Focus Paper no. 2 / 23 February 2016

Download PDFThe problem of “early leavers” and safeguards from the impact of the Fornero reform

 

In the wake of the Fornero reform of the pension system, a debate got under way on the possibility of exempting specific groups of workers impacted especially heavily by the changes from the more stringent pension eligibility requirements. These workers were “early leavers” (esodati) who had left work or had accepted/decided major changes in their work situations prior to retirement whom the reform would have forced to postpone receipt of pension benefits.

 

Since then, seven safeguard measures have been approved, involving about 10 per cent of the annual flow of new old age and seniority pensions in 2014 and 2015, generating total additional expenditure between 2013 and 2023 of €11.4 billion, about 13 per cent of the savings envisaged by the Fornero reform. The overall experience with the safeguard measures passed since 2012 has raised a number of issues, which are addressed in the Focus Paper.

 

An initial issue concerns the complexity of the legislation itself, which affects both the institutions called upon to implement the safeguards and the potential beneficiaries, who must understand it in order to submit applications.
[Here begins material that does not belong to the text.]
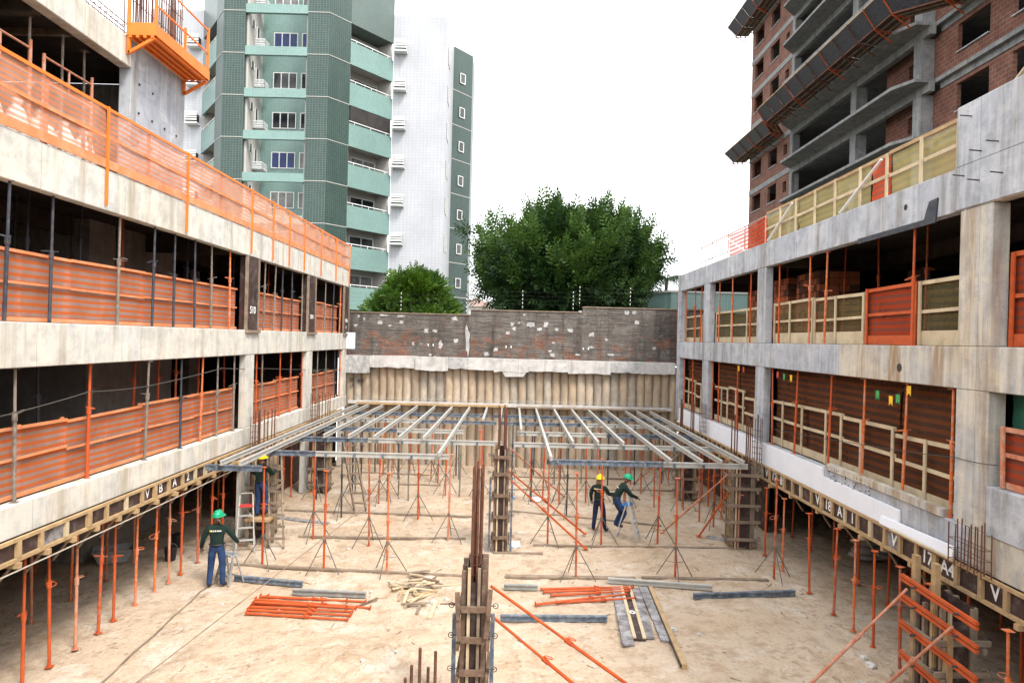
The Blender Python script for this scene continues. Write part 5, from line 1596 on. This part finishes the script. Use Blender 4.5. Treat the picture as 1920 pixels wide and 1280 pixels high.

More important issues regard the policy sphere. The first safeguard measures could be seen as necessary refinements of a reform adopted, like the Fornero Act, as an urgent measure to deal with an economic emergency. The subsequent safeguard measures, which not only loosened the requirements to qualify for the exemptions for the initial categories of workers involved but also progressively included entirely new categories of early leavers, revealed uncertainties in defining those meriting protection and difficulties in gathering reliable information in order to delineate the groups of potential beneficiaries.

 

Over time, the various safeguard mechanisms have covered almost all expectations, gradually including even those who had taken decisions long before the Fornero reform and were waiting for pensions that would begin long after the reform took effect. In hindsight, rather than representing a tool for safeguarding workers facing economic hardship in the years between leaving work and receiving their first pension payment (early leavers proper), the safeguard measures appear to compensate for the inadequacy of passive labour policies or other welfare mechanisms, thereby making policy design and the priorities of public action less transparent.